**THE TASK**
Take the data below and repeat it exactly.

---+---

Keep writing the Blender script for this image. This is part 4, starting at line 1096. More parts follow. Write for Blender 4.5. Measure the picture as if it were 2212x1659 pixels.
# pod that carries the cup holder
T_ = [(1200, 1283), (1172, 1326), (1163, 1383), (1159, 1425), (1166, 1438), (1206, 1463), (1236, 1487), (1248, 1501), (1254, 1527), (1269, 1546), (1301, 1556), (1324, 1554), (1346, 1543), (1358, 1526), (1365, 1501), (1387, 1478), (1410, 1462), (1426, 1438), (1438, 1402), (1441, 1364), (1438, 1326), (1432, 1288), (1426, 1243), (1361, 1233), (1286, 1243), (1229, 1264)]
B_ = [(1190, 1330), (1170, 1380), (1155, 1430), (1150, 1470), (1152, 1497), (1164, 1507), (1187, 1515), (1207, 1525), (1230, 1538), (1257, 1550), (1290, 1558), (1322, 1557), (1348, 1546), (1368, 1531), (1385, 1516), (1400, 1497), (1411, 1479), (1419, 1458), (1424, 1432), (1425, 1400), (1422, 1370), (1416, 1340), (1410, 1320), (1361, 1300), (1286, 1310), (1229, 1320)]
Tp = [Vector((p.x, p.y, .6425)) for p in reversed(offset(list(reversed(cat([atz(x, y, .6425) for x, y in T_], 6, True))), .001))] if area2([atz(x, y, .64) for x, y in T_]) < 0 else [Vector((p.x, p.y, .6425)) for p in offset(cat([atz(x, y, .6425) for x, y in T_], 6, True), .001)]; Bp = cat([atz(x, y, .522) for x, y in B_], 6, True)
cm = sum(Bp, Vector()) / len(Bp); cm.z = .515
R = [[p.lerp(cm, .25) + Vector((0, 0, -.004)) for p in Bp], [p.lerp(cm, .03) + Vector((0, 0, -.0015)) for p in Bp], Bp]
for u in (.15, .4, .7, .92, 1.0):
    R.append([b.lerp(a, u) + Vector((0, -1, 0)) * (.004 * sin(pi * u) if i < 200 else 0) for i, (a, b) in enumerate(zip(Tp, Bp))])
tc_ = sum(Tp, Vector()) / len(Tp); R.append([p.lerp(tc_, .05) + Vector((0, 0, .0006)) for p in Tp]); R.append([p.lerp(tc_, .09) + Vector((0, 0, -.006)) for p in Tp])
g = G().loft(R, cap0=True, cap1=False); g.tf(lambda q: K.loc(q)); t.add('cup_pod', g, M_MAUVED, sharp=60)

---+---

**SOLUTION TO THIS TASK**
Keep writing the Blender script for this image. This is part 4, starting at line 1096. More parts follow. Write for Blender 4.5. Measure the picture as if it were 2212x1659 pixels.
# pod that carries the cup holder
T_ = [(1200, 1283), (1172, 1326), (1163, 1383), (1159, 1425), (1166, 1438), (1206, 1463), (1236, 1487), (1248, 1501), (1254, 1527), (1269, 1546), (1301, 1556), (1324, 1554), (1346, 1543), (1358, 1526), (1365, 1501), (1387, 1478), (1410, 1462), (1426, 1438), (1438, 1402), (1441, 1364), (1438, 1326), (1432, 1288), (1426, 1243), (1361, 1233), (1286, 1243), (1229, 1264)]
B_ = [(1190, 1330), (1170, 1380), (1155, 1430), (1150, 1470), (1152, 1497), (1164, 1507), (1187, 1515), (1207, 1525), (1230, 1538), (1257, 1550), (1290, 1558), (1322, 1557), (1348, 1546), (1368, 1531), (1385, 1516), (1400, 1497), (1411, 1479), (1419, 1458), (1424, 1432), (1425, 1400), (1422, 1370), (1416, 1340), (1410, 1320), (1361, 1300), (1286, 1310), (1229, 1320)]
Tp = [Vector((p.x, p.y, .6425)) for p in reversed(offset(list(reversed(cat([atz(x, y, .6425) for x, y in T_], 6, True))), .001))] if area2([atz(x, y, .64) for x, y in T_]) < 0 else [Vector((p.x, p.y, .6425)) for p in offset(cat([atz(x, y, .6425) for x, y in T_], 6, True), .001)]; Bp = cat([atz(x, y, .522) for x, y in B_], 6, True)
cm = sum(Bp, Vector()) / len(Bp); cm.z = .515
R = [[p.lerp(cm, .25) + Vector((0, 0, -.004)) for p in Bp], [p.lerp(cm, .03) + Vector((0, 0, -.0015)) for p in Bp], Bp]
for u in (.15, .4, .7, .92, 1.0):
    R.append([b.lerp(a, u) + Vector((0, -1, 0)) * (.004 * sin(pi * u) if i < 200 else 0) for i, (a, b) in enumerate(zip(Tp, Bp))])
tc_ = sum(Tp, Vector()) / len(Tp); R.append([p.lerp(tc_, .05) + Vector((0, 0, .0006)) for p in Tp]); R.append([p.lerp(tc_, .09) + Vector((0, 0, -.006)) for p in Tp])
g = G().loft(R, cap0=True, cap1=False); g.tf(lambda q: K.loc(q)); t.add('cup_pod', g, M_MAUVED, sharp=60)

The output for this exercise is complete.